The Arts, Etc.



November 26 thru December 31, 2010



A Christmas Carol

The Classic Story by Charles Dickens
Adapted and Directed by Michael Wilson

November 26 thru December 31, 2010


Reviewed by B. K. Grant


As the lights dim on the thirteenth annual Hartford Stage production of A Christmas Carol, thunder crashes, lightning shatters the darkness, and ghostly spirits rattle their chains as they float (yes, float) and dance across the stage. It's doubtful Dickens would have imagined such an intro. The traditional tale of Ebenezer Scrooge’s haunted holiday is off to a delightful start.


A cast of nearly two dozen fill close to forty major rolls in Artistic Director Michael Wilson’s spectacular adaptation of this classic story: scary and amusing, it proves to be a succulent serving of rare filet mignon plated by a great family of accomplished actors. The talented Hartt School Ensemble offers marvelous performances and the 28 children of A Christmas Carol, in alternating appearances, are amazing as they sing in proper dialect.


 In his eleventh season as the miserly old semi-recluse, the energetic Bill Raymond owns the character. His portrayal of Ebenezer Scrooge is incredible, believable, and at times, so hilarious he brings down the house. The humor is evident early on during a “Dead!” exchange with his housekeeper Mrs. Dilber, brilliantly played by Bill Kux (who with great conviction also plays the dearly departed Jacob Marley). After lighting a candle at his desk, Raymond/Scrooge toys with the sulfur trail rising from the match head; and as he again unlocks his desk, there’s the little tap dance while darting irritated glances toward poor Bob Cratchit (Michael Bakkensen in a wonderful performance, seen later as Scrooge at a youthful thirty) waiting for his wages. What is scripted and what is impromptu is debatable; the audience reacts with rolling laughter. 


Act Two opens with a rather inebriated Ebenezer cautiously welcoming the grand entrance of the Ghost of Christmas Present; in his crippled mind, Scrooge revisits the encounters of the previous day, begrudging the uncollected back payments. Following the visit from the Ghost of Christmas Future, his journey of self-redemption ended, Scrooge is elated to be home: “My room, my bed, my blanky!” He makes elaborate plans to make amends with his fellowman, his attitude expressing the abounding goodwill he had known in his youth.

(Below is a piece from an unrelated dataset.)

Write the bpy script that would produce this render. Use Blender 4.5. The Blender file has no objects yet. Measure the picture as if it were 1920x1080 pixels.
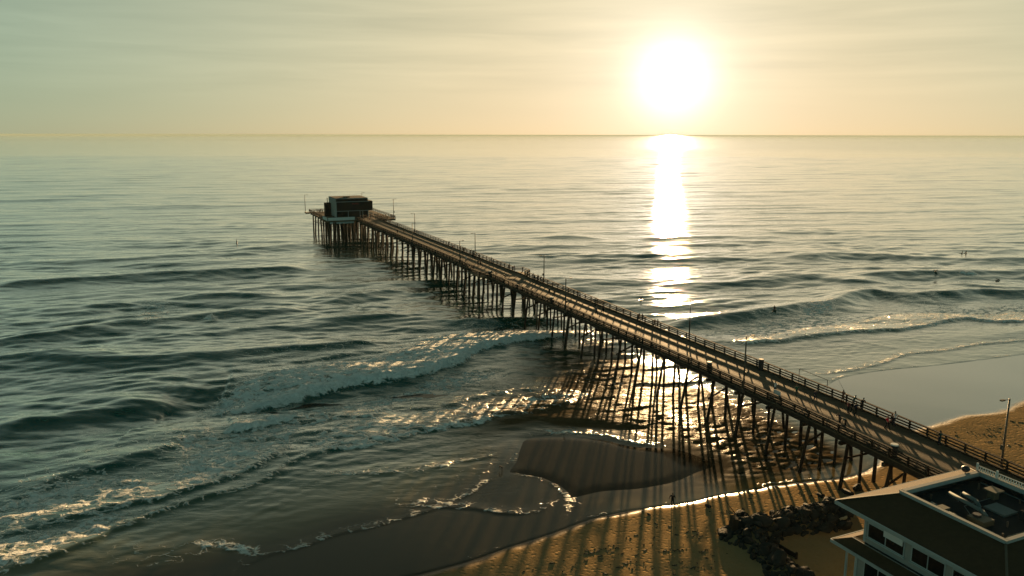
import bpy, bmesh, math, random
import numpy as np
from mathutils import Vector, Matrix

random.seed(7)
RNG = np.random.default_rng(11)
sc = bpy.context.scene
COL = sc.collection

# ------------------------------------------------------------------ camera
F_PX = 1480.0                      # focal length in photograph pixels (1920 wide)
PITCH = math.atan(287 / F_PX)
CAM_H = 40.0
cam = bpy.data.cameras.new('camera')
cam_ob = bpy.data.objects.new('camera', cam)
COL.objects.link(cam_ob)
sc.camera = cam_ob
cam.sensor_width = 36
cam.lens = 36 * F_PX / 1920
cam.clip_start = 0.5
cam.clip_end = 400000
cam_ob.location = (0, 0, CAM_H)
cam_ob.rotation_euler = (Matrix.Rotation(math.pi / 2 - PITCH, 3, 'X') @ Matrix.Rotation(math.radians(0.1), 3, 'Z')).to_euler()


def ray(x, y):
    a = (x - 960) / F_PX
    b = (y - 540) / F_PX
    return np.array([a, math.cos(PITCH) - b * math.sin(PITCH), -math.sin(PITCH) - b * math.cos(PITCH)])


def at(x, y, z=0.0):
    d = ray(x, y)
    return np.array([0, 0, CAM_H]) + d * ((z - CAM_H) / d[2])


# ------------------------------------------------------------------ world and sun
SUN = ray(1262, 145)
SUN = SUN / np.linalg.norm(SUN)
SUN_EL = math.asin(SUN[2])
SUN_AZ = math.atan2(SUN[0], SUN[1])

sc.view_settings.view_transform = 'Standard'
sc.view_settings.look = 'None'
sc.view_settings.gamma = 1
sc.view_settings.use_curve_mapping = False
sc.view_settings.exposure = 1.62
sc.cycles.use_denoising = True
sc.cycles.max_bounces = 6
sc.cycles.volume_bounces = 0
sc.cycles.sample_clamp_indirect = 6
sc.cycles.caustics_reflective = False

SKY_STRENGTH = 0.05
world = bpy.data.worlds.new('World')
sc.world = world
world.use_nodes = True


class NT:
    """small helper for writing node graphs"""
    def __init__(s, tree):
        s.t = tree
        s.N = tree.nodes
        s.L = tree.links

    def n(s, typ, **kw):
        nd = s.N.new(typ)
        for k, v in kw.items():
            setattr(nd, k, v)
        return nd

    def put(s, sock, v):
        if hasattr(v, 'is_output'):
            s.L.new(v, sock)
        else:
            if getattr(sock, 'type', '') == 'RGBA' and isinstance(v, (tuple, list)) and len(v) == 3:
                v = (*v, 1)
            if getattr(sock, 'type', '') == 'VECTOR' and isinstance(v, (int, float)):
                v = (v, v, v)
            sock.default_value = v

    def m(s, op, a, b=None, c=None, clamp=False):
        nd = s.n('ShaderNodeMath', operation=op, use_clamp=clamp)
        for i, v in enumerate((a, b, c)):
            if v is not None:
                s.put(nd.inputs[i], v)
        return nd.outputs[0]

    def vm(s, op, a, b=None, out=0):
        nd = s.n('ShaderNodeVectorMath', operation=op)
        s.put(nd.inputs[0], a)
        if b is not None:
            s.put(nd.inputs[1], b)
        return nd.outputs[out]

    def mix(s, f, a, b, blend='MIX'):
        nd = s.n('ShaderNodeMix', data_type='RGBA', blend_type=blend)
        s.put(nd.inputs[0], f)
        s.put(nd.inputs[6], a)
        s.put(nd.inputs[7], b)
        return nd.outputs[2]

    def scale(s, col, f):
        return s.vm('MULTIPLY', col, f)

    def smooth(s, v, lo, hi, a=0.0, b=1.0):
        nd = s.n('ShaderNodeMapRange', interpolation_type='SMOOTHSTEP')
        for i, q in enumerate((v, lo, hi, a, b)):
            s.put(nd.inputs[i], q)
        return nd.outputs[0]

    def noise(s, vec, scale, detail=2.0, rough=0.5, dist=0.0, out=0):
        nd = s.n('ShaderNodeTexNoise')
        s.put(nd.inputs['Vector'], vec)
        nd.inputs['Scale'].default_value = scale
        nd.inputs['Detail'].default_value = detail
        nd.inputs['Roughness'].default_value = rough
        nd.inputs['Distortion'].default_value = dist
        return nd.outputs[out]

    def comb(s, x, y, z):
        nd = s.n('ShaderNodeCombineXYZ')
        for i, q in enumerate((x, y, z)):
            s.put(nd.inputs[i], q)
        return nd.outputs[0]

    def sep(s, v):
        nd = s.n('ShaderNodeSeparateXYZ')
        s.put(nd.inputs[0], v)
        return nd.outputs

    def mapping(s, vec, rot=(0, 0, 0), scale=(1, 1, 1)):
        nd = s.n('ShaderNodeMapping')
        s.put(nd.inputs[0], vec)
        nd.inputs['Rotation'].default_value = rot
        nd.inputs['Scale'].default_value = scale
        return nd.outputs[0]

    def attr(s, name):
        return s.n('ShaderNodeAttribute', attribute_name=name).outputs['Fac']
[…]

From a sprawling cat-walk to a surprise trap door, red flashing lights and billows of smoke, the set design (Tony Straiges, Catherine Chung) offers treat after delicious treat for our holiday pleasure. The speedy scene changes (Martin Lechner, Julien Winter Tremblay) are non-invasive, almost invisible, occurring while well-placed spots highlight a specific character or event. The lighting techniques (Robert Wierzel, Aaron Black, Robert Henderson, Jr.), used during Scrooge’s Christmas Eve nightmare are wonderfully creative, adding a bit more ‘scary’ to the production. From the nightcaps to the apron strings, the costuming (Zack Brown) is spot on for early Victorian England of 1843, drawing sharp contrast to the imaginative garb of the ghostly trio.


In the Preface of his book, Dickens muses to his readers regarding his “Ghostly little book...May it haunt their houses pleasantly...”* This production by the Hartford Stage is definitely a pleasant haunting, an incredibly entertaining holiday show, one not to be missed.